Au premier abord il semble que Cournot se serait indubitablement porté du côté des « historiens-historisants » : est-il une philosophie mieux faite que la sienne pour justifier leurs défiances à l’égard des lois historiques ? Et, en effet, s’ils se les représentent comme fuyantes et insaisissables, si même ils en jugent, au fond, la notion contradictoire, cela tient par-dessus tout au sentiment qu’ils gardent de l’importance causale des occurrences imprévisibles.
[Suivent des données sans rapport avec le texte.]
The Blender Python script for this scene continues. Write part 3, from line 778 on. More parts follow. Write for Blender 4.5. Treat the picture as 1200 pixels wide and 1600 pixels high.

Ils se plaisent à nous montrer, par exemple, que l’évolution politique de l’Europe contemporaine n’a nullement été déterminée « par des forces profondes et continues plus larges que les actions individuelles », mais par un certain nombre « d’accidents ». Vouloir faire abstraction de pareils accidents en histoire, ne serait-ce pas vouloir faire abstraction de l’essentiel ? Par des voies différentes, on pourrait soutenir que toutes les argumentations des anti-sociologues convergent finalement vers ce même aphorisme, suffisant selon eux pour limiter les importations déplacées de méthodes empruntées aux sciences de la nature : « La notation des hasards est la tâche spécifique de l’historien. » Quel renfort cette conception ne doit-elle pas recevoir des théories d’un Cournot, s’il est vrai que Cournot est par excellence le théoricien du hasard ?

On sait en effet quelle large place il réserve dans son système à l’idée de hasard. Elle est à ses yeux non seulement la clef de la statistique et de l’étiologie historique, mais le « principe de toute espèce de critique[1] ».

  1. Considérations sur la marche des idées et des événements, I, p. 2.